Which is patently absurd — our girl's principles are looser than a goose! Lizzie tries over and over again to talk Ressler out of turning himself in, but he refuses. He wants to catch Mitko in the act of theft and extortion so he can get his gang put away for good, and then he and Robbie will come clean about what they've done when Mitko inevitably rats out the body in Robbie's car. We see in flashback that while Ressler Sr.'s death and the resulting Markin murder were what made Robbie head down a rough path, they're also what made Ressler join the FBI. In his eulogy for his father, young Ressler says that now he has a path to follow: "A path that shows me how to grow up right, how to stay out of trouble — how to be good, like him."
Liz begrudgingly agrees to Ressler's plan and runs point on sending Ressler and Robbie undercover to hand over the file to Mitko. In return, he gives Ressler back Markin's badge, but just as Mitko is telling Ressler he intends to extort him into doing more shady undercover projects, a lackey comes out yelling that there was nothing on the file. It's unclear what the original plan was, but if you can believe it, there's a shootout between Mitko's men and the FBI. Liz shoots Mitko just as he gets a knife to Robbie's neck.
But Mitko doesn't die. The next time we see him, he's telling Detroit detectives that a dead police officer's body was in the trunk of Robbie's car, But he's not telling them anything else until they cut a deal. And when the detectives check the car to confirm his story…
There's nothing there — no body. Ressler stops short of confessing because there's no reason to if they're not being accused of anything. Later he gives Robbie a necklace of his father's that Robbie once gave him: Saint Michael, the patron saint of police. Back in D.C., Ressler shows up at Liz's door, and he doesn't want to know how she got rid of the body or scrubbed the car clean. He just wants to know why — why would she take such a huge risk, one that he never asked her to take?
"It wasn't for you, knucklehead, it was for me," Lizzie snaps. She tells him he can be "a total dipstick" and ruin his life over something he did when he was a teenager some other time, but not right now. Because right now Lizzie needs Ressler to be around. "Have you looked at my life?" she asks a confused Ressler. "I'm a widow and a single mom, a marionette with a high-functioning sociopath pulling my strings. My grandfather tried to murder my mother, and my mother is a legendarily lethal Russian spy who moved in next door without even telling me who she was." Well, when you put like that — oh wait, she's not done!
"It's like I'm in the middle of a monsoon that's constantly threatening to drown me in bad news, and somewhere in the middle of that FEMA disaster of a life is just one tiny island of calm. And if that weren't there… I would be swept out to sea."
It's really sweet, and really sad, and after all these years quite moving to see the love that these two have for each other… how much they need each other. Ressler tells Liz that he's there, and there's no way he’ll let her be swept out to sea. And they have a nice long hug on their own little island of calm.
A FEW LOOSE ENDS
You've just watched The Blacklist: The Departed: Detroit.

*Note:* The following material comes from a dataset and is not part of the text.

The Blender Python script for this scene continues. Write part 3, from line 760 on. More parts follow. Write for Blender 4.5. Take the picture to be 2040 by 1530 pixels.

I found it a little distracting that the actor they cast as Young Robbie looked so much like current Donald Ressler (especially since he also had current Donald Ressler's personality)… but I guess he also looked a lot like Anthony Michael Hall, who I would like to see again around these parts.
Mitko was serving Big Reddington Energy in his greenhouse giving that grandiose speech about how he liked plants because they're obedient and uncomplicated.
Speaking of — no Reddington of any kind in this episode! Weird.
"So which am I?" "You're a knucklehead and a dipstick, and you're someone who I rely on for like… everything" All together now: Awwwww.